31/12/2017

a christmas without art...

away from the computer, away from instagram...will I cope? This year I did not haul my desktop computer (NO apologies for my preferred tool not being a slim fold-up tablet with voice input, auto-white-balance and coffee grinder) across 10 counties, nor even bring a "project". (Flashback to my mother's panicked phonecall of many christmases ago demanding that I set her a knitting project, in dread of being "stuck in the house for 4 days with nothing to knit"). Instead I thought, a refreshing break, with visits, conversation, crisp winter walks and maybe funnelling creativity instead into hideously difficult cryptic puzzles. But somehow being drawn in to making christmas hats for the aunties, and customising a ragdoll from the elements of a toy-in-a-tin kit. Redesigning the rooms. Problem-solving garden layouts...almost as if being an artist were the natural state...
Sketchbook untouched, but that is nothing new. Nowadays my drawings happen on whatever paper I can grab - including the white space of a newspaper advert if that is all there is to hand - and are binned as soon as they have made it into a film...or pasted into an ideas scrapbook for future consideration. Similarly preparatory sketches for films. I don't do pencil tests, but I do try-it-and-see, and then draw-over-the-top-of-the-old-ones-til-it-comes-out-right. Sorry, anyone who might be hoping my old work will one day be worth millions. Ghosts of old tutors clutch their heads in hands, horrified by the lack of life drawing, the lost art of making beautiful marks in graphite sticks that capture energy of the moment, blah blah, yes I never really got drawing from (still) life. No patience. Not enough room for messing about - observational drawing, so useful but so much less fun that doodling a man with a spaceship growing out of his head or a dog doing aerobics. My serious colleagues tutting over the necessity to make numerous studies from life before starting the project-in-hand, while I always wanted to just plough in and start the building (yeah, painting is building. If you do it right). BUT...animation has done what years of actually filling sketchbooks and painting from life couldn't, free me from the tedious compulsion to make everything "realistic". From the thought that the beauty of the shape of a hand or the line of a cheek is necessarily any more beautiful that the joy of red and purple, unconstrained by realistic representation.

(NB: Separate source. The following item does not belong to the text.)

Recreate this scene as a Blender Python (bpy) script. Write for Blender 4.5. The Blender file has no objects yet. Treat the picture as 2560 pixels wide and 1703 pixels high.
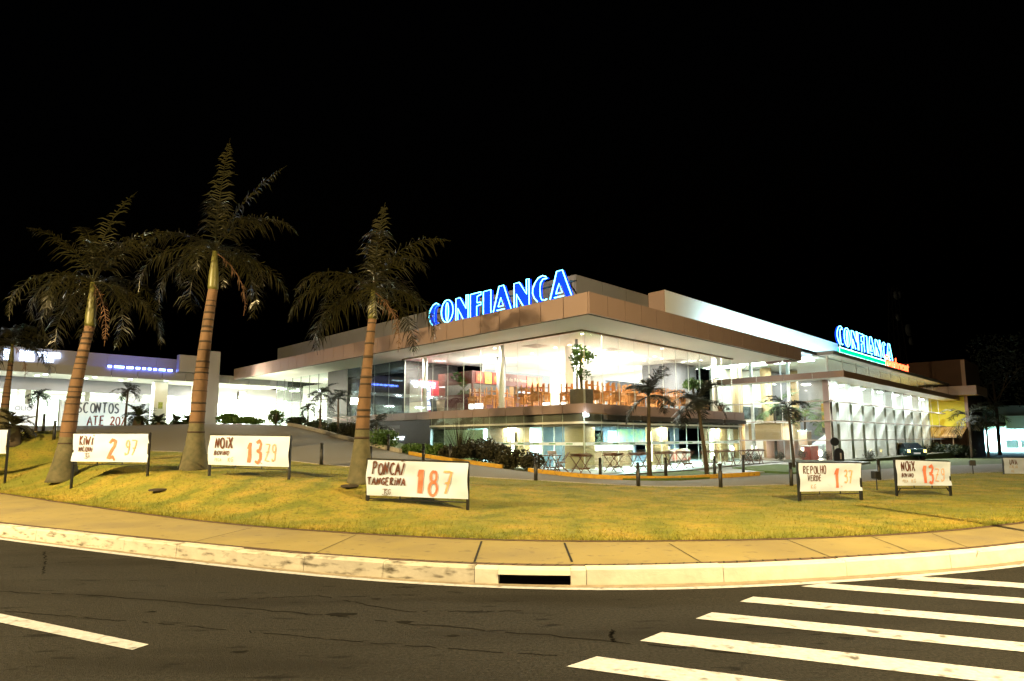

So, if new year is a time of reflection, I propose to reflect on this: Freedom. Experiments unconstrained by timescales, must-do film festivals or REF submissions. Mucking about with ideas, stories, shapes and colours. Fun. And a quiet belief that it will come to something, will end up being time well-spent and resolve itself. Not into a "message to the world" but a small voice that will bring a challenge, a question, a new idea... and a moment of joy to the little slice of the world that engages with it.
Happy New Year to anyone who is reading this, and I hope your year will bring you a challenge, a means to funnel your creativity, and some joy.